The experts anticipate that President Joe Biden’s approach to China will be less confrontational than President Trump’s approach but more confrontational than President Obama’s. Wang Da expects the US will continue to take a hard line in certain fields, such as 5G, artificial intelligence, and quantum computing, but will relax its aggressive “decoupling” strategy in other less sensitive sectors. He believes President Biden will also marry a strategy of constraining China’s innovation capabilities in key areas with policies that increase US domestic spending in science and technology.

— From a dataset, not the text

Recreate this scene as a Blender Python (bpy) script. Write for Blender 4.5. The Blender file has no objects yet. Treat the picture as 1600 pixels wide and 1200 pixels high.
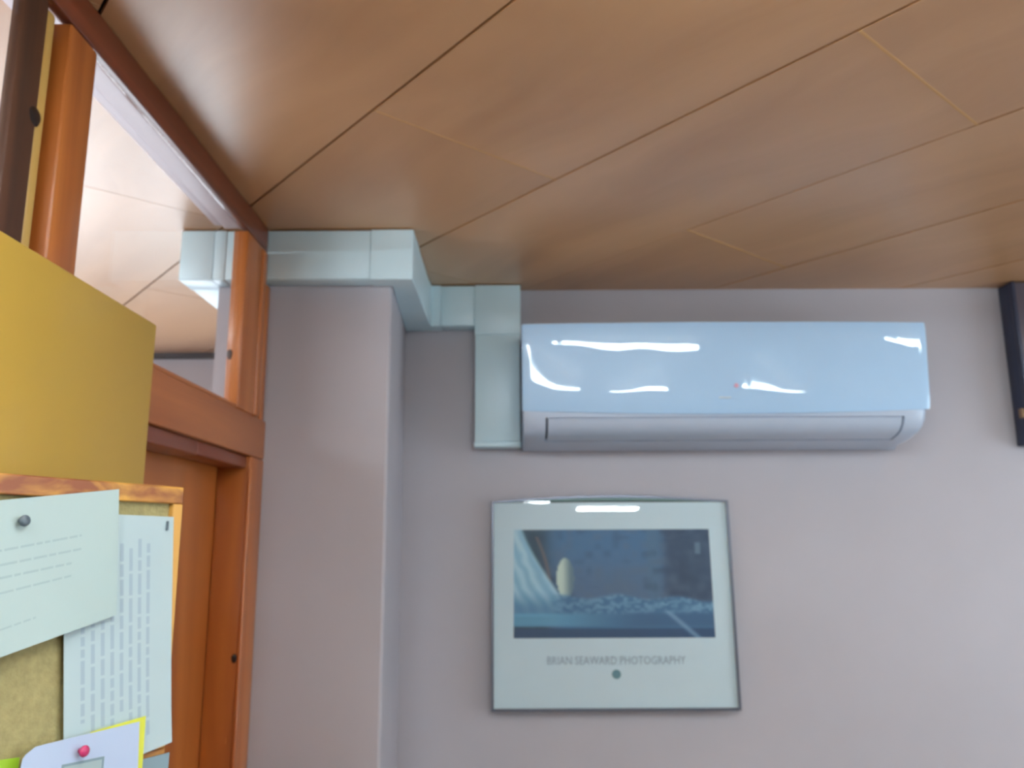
import bpy, bmesh, math, random
import numpy as np
from mathutils import Vector, Matrix

SC = bpy.context.scene
COL = SC.collection
random.seed(7)

# ------------------------------------------------------------------ camera, world, lights, exposure
F_PX = 1266.0
PITCH, ROLL, YAW = 0.192183, -0.004583, 0.000514
CAM = (0.0, 0.0, 1.6)
def cam_matrix():
    c, s = math.cos(YAW), math.sin(YAW); Rz = np.array([[c, s, 0], [-s, c, 0], [0, 0, 1]])
    A = np.array([[1, 0, 0], [0, 0, 1], [0, -1, 0]])
    c, s = math.cos(PITCH), math.sin(PITCH); Rx = np.array([[1, 0, 0], [0, c, s], [0, -s, c]])
    c, s = math.cos(ROLL), math.sin(ROLL); Rr = np.array([[c, s, 0], [-s, c, 0], [0, 0, 1]])
    return (Rr @ Rx @ A @ Rz).T
cd = bpy.data.cameras.new('camera'); cam = bpy.data.objects.new('camera', cd); COL.objects.link(cam)
Mw = Matrix(cam_matrix().tolist()).to_4x4(); Mw.translation = Vector(CAM); cam.matrix_world = Mw
cd.sensor_width = 36.0; cd.lens = 36.0 * F_PX / 1600.0; cd.clip_start = 0.02
cd.dof.use_dof = True; cd.dof.focus_distance = 0.45; cd.dof.aperture_fstop = 13.0
SC.camera = cam

w = bpy.data.worlds.new('sky'); SC.world = w; w.use_nodes = True
w.node_tree.nodes['Background'].inputs[0].default_value = (0.72, 0.86, 1.0, 1)
w.node_tree.nodes['Background'].inputs[1].default_value = 1.0

def window_light(name, loc, direction, sx, sy, power, col):
    l = bpy.data.lights.new(name, 'AREA'); l.shape = 'RECTANGLE'; l.size = sx; l.size_y = sy
    l.energy = power; l.color = col
    o = bpy.data.objects.new(name, l); COL.objects.link(o); o.location = loc
    o.rotation_euler = Vector(direction).to_track_quat('-Z', 'Z').to_euler()
    o['kind'] = 'helper'
    return o
# daylight through the windows of the two rooms (each lamp fills its window opening)
window_light('daylight_window_left', (-2.42, 0.3, 1.45), (1, 0, 0), 2.2, 1.2, 70, (0.92, 0.95, 1.0))
window_light('daylight_window_far', (-1.5, 2.98, 1.3), (0, -1, 0), 1.4, 1.1, 40, (0.84, 0.92, 1.0))
window_light('daylight_window_right', (2.98, 1.0, 1.45), (-1, 0, 0), 2.0, 1.2, 42, (0.76, 0.90, 1.0))
TUBE = 62.0

SC.view_settings.view_transform = 'Standard'; SC.view_settings.look = 'None'
SC.view_settings.exposure = 0.0; SC.view_settings.gamma = 1.0; SC.view_settings.use_curve_mapping = False
SC.cycles.max_bounces = 10; SC.cycles.transparent_max_bounces = 12; SC.cycles.use_denoising = True
SC.cycles.caustics_reflective = False; SC.cycles.sample_clamp_indirect = 6.0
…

The experts agree that the United States will try to “contain” China in political, security, and economic fields by rebuilding alliances weakened under the Trump Administration, especially among European Union countries, Japan, and South Korea, and by giving greater attention to regional and multilateral groupings like ASEAN. Li Xiao observes that many members of the new Biden Administration were also part of the Obama Administration, which negotiated deals like the Trans-Pacific Partnership as part of a strategy to contain China.
Jiang Yang writes that China must focus on strengthening its relationships with its neighbors. This includes exercising “strategic patience” on territorial disputes, including those with South Korea, Japan, India, and South China Sea claimants, and to provide “unswerving support” for ASEAN. Jiang acknowledges that some of China’s neighbors have indicated a preference for a stronger US presence in the region, but even those countries that have had serious territorial and maritime disputes with China, like Vietnam and the Philippines, do not want their disputes with China to intensify. These countries also do not want to have to “choose sides” between Washington and Beijing, Jiang says.

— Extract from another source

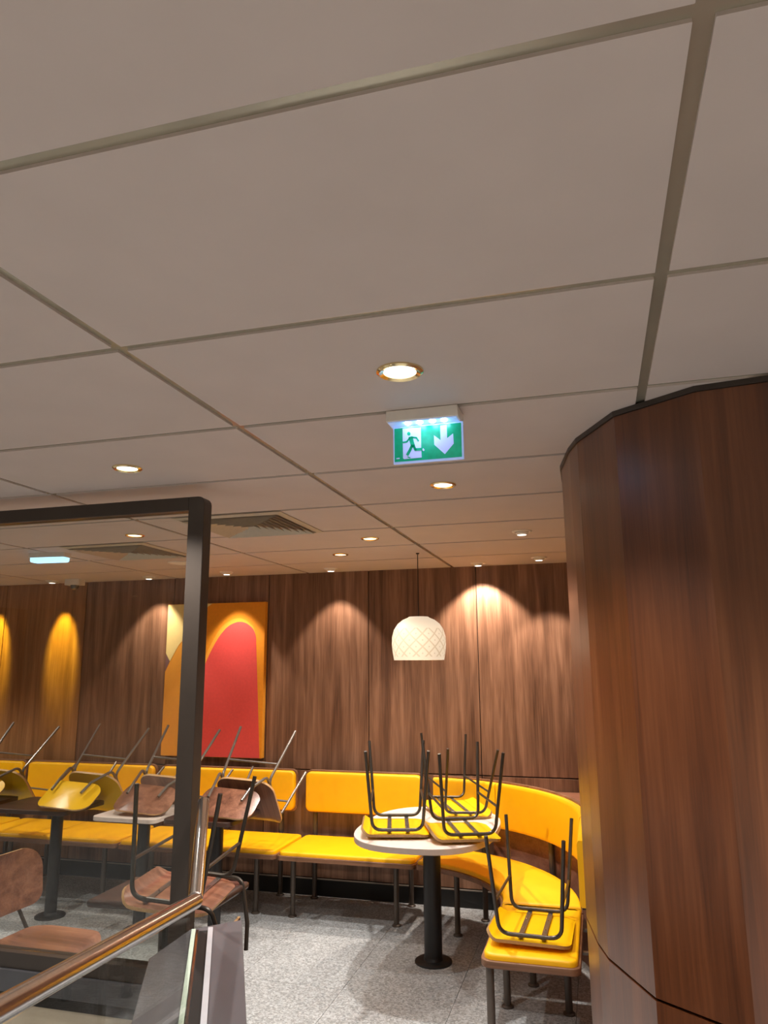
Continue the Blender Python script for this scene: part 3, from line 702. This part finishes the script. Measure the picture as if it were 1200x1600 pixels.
place(cw, 'upturned walnut chair on the white table, left of the frame post', (-2.274-0.585, 5.106, 1.085), up)
cy_ = chair('upturned bright yellow chair on the dark table behind the glass', (-2.274-1.165, 5.106, 1.085), up, tm_=LITTUBE, mats=YEL, group='chairs upturned on the tables along the wall')
place(cy_, 'upturned yellow chair cut by the left edge of the photo', (-4.23, 5.106, 1.085), (0.875, 3.198, 0.02))
chair('walnut chair upside down on the near dark table, behind the frame post', (-1.64, 2.937, 1.213), (-0.103, 3.159, 1.756), sh=(0.215, 0.255, 0.135, 0.169, 0.417), mats=WAL)
chair('walnut chair standing upright behind the glass at the lower left', (-2.52, 3.12, 0), (0, 0, R(-92)), sh=(0.16, 0.19, 0.17, 0.20, 0.42), mats=WAL, bw=0.045, b0=0.12)

# ================================================================== GLASS SCREEN, PARAPETS, HANDRAIL
SY = 2.6
pw = empty('screen_plinth', 'cream low wall with dark ledge carrying the framed glass screen', 'low wall', (-1.56, SY, 0))
m = MB(); m.box(-4.6, 0, 0.0, 0.09, 0, 0.44); m.obj('wall_body', [CREAM], pw, 0)
m = MB(); m.box(-4.6, 0, -0.004, 0.09, 0.4405, 0.478); m.obj('shade_band', [BASEM], pw, 0)  # black strip drawn in place of the shadow under the ledge
m = MB(); m.box(-4.6, 0, -0.012, 0.09, 0.4785, 0.556); m.obj('ledge', [SLATE], pw, 0, bevel=0.004)
gs = empty('glass_screen', 'tall glass screen in a dark rounded metal frame, left of the handrail', 'glass screen', (-1.485, SY, 0.5565))
# frame polygon in XZ with rounded outer corner
ZT = 2.357-0.5565
m = MB(); m.prism([(-0.071, 0.0), (0, 0.0)] + [(-0.03+0.03*math.cos(R(a)), ZT-0.03+0.03*math.sin(R(a))) for a in (0, 22, 45, 68, 90)] + [(-0.071, ZT)], 0.0, 0.062, ax='Y'); m.obj('post', [FRAMEMAT], gs, 30, bevel=0.002)
m = MB(); m.box(-4.6, -0.0715, 0.0, 0.062, ZT-0.056, ZT); m.obj('top_rail', [FRAMEMAT], gs, 0, bevel=0.002)
m = MB(); m.box(-4.6, -0.0715, 0.0, 0.062, 0.0, 0.055); m.obj('bottom_rail', [FRAMEMAT], gs, 0, bevel=0.002)
m = MB(); m.box(-4.6, -0.0716, 0.028, 0.034, 0.0552, ZT-0.0562); m.obj('glass_pane', [GLASS], gs, 0)
# charcoal capped parapet under the handrail
U = Vector((0.46, -0.888))
P = [(-1.34, 2.755), (-1.475, 2.614), (-1.4665, 2.341)]
e1 = Vector(P[2])+U*1.3; e2 = Vector(P[0])+U*1.74
poly = [P[0], P[1], P[2], tuple(e1), tuple(e2)]
pr_ = empty('parapet', 'charcoal capped low parapet below the handrail in the foreground', 'low wall')
m = MB(); m.prism(inset(poly, 0.012), 0.0, 0.718); m.obj('wall_body', [BASEM], pr_, 0)
m = MB(); m.prism(poly, 0.7185, 0.750); m.obj('cap', [SLAB], pr_, 0, bevel=0.003)
# balustrade: rail, channel strips, panes
T = Vector((-1.398, 2.535, 1.20)); E_ = Vector((-1.106, 1.98, 1.05)); G = Vector((-0.928, 1.07, 1.165)); G2 = G+(G-E_)*0.9
bal = empty('handrail', 'bent stainless steel handrail on glass panes in the foreground', 'handrail')
RR = 0.0205
m = MB(); m.tube([T, E_+(T-E_).normalized()*0.012], RR, 24); m.obj('rail_tube', [BRUSHED], bal)
m = MB(); m.tube([E_, G, G2], RR, 24); m.obj('rail_tube', [BRUSHED], bal)
m = MB(); m.lathe([(RR*1.02, 0), (RR*1.0, 0.003), (RR*0.4, 0.005), (0.001, 0.0055)], 20); o = m.obj('end_cap', [BRUSHED], bal); o.location = T; o.rotation_euler = (T-E_).to_track_quat('Z', 'Y').to_euler()
m = MB(); m.lathe([(0.001, -RR*0.95), (RR*0.7, -RR*0.7), (RR*1.02, 0), (RR*0.7, RR*0.7), (0.001, RR*0.95)], 20); o = m.obj('elbow', [BRUSHED], bal); o.location = E_
def wallpane(a, b_, z0, za, zb, th, mm, name):
    d = (Vector(b_[:2])-Vector(a[:2])).normalized(); nn = Vector((-d.y, d.x))*th/2
    q = MB(); A0, A1 = Vector(a[:2])+nn, Vector(a[:2])-nn; B0, B1 = Vector(b_[:2])+nn, Vector(b_[:2])-nn
    q.add([(*A0, z0), (*A1, z0), (*B1, z0), (*B0, z0), (*A0, za), (*A1, za), (*B1, zb), (*B0, zb)],
          [(0, 3, 2, 1), (4, 5, 6, 7), (0, 1, 5, 4), (1, 2, 6, 5), (2, 3, 7, 6), (3, 0, 4, 7)])
    return q.obj(name, [mm], bal, 0)
g0 = G+(G-E_)*0.85
wallpane(E_+Vector((0.0, -0.03, 0)), g0, 0.752, E_.z-RR-0.002, g0.z-RR-0.002, 0.008, GLASS, 'glass_pane')
c0 = Vector((-1.452, 2.58)); 
def strip(off, wd, z0, z1, mm, name, ln=1.5):
    nn = Vector((0.888, 0.46)); a = Vector((-1.34, 2.755))+nn*(off); a = a+U*0.1; b_ = a+U*ln
    q = MB(); q.prism([tuple(a), tuple(b_), tuple(b_+nn*wd), tuple(a+nn*wd)], z0, z1); return q.obj(name, [mm], bal, 0)
strip(-0.178, 0.014, 0.7505, 0.762, GLASSEDGE, 'glass_edge')
strip(-0.162, 0.008, 0.7505, 0.758, BRUSHED, 'channel_strip')
strip(-0.152, 0.030, 0.7505, 0.754, BASEM, 'channel_groove')
strip(-0.121, 0.017, 0.7505, 0.764, ALU, 'channel_strip')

The experts agree that the Biden Administration is likely to continue to “launch wars of public opinion against China” on sensitive issues, including Taiwan, Hong Kong, Xinjiang, Tibet, human rights, and freedom of navigation in the South China Sea. Yu Xiao thinks the “North Korea nuclear issue will become the greatest hidden danger to peace and security in Northeast Asia.” He expects that President Biden will use sanctions and a “maximum pressure policy” on North Korea.
However, Jiang argues that China should “not be overly worried” about shifts in US strategy in Asia. The “relative strength of the US has been reduced” in the region, he says, arguing that the Trump Administration’s strategy to apply pressure on Japan and South Korea to increase their military expenditures was a “manifestation” of the United States’ declining strength in Asia.
Still, Li thinks that the US will remain the world’s lone superpower for some time. People have been discussing the “decline of the United States” and writing “obituaries for the US dollar” since the 1960s, he writes, but the US is still the most powerful country in the world and there is no safer asset than the US dollar.
Despite the experts’ general pessimism for smooth sailing in the US-China relationship, they agree that the US and China have more opportunities to work together now that President Trump has left office, especially in the areas of: climate change, terrorism, arms control, public health, food safety, and trade. Yu anticipates that President Biden will want to “ease” relations with China and return to “dialogue and negotiations to resolve differences.”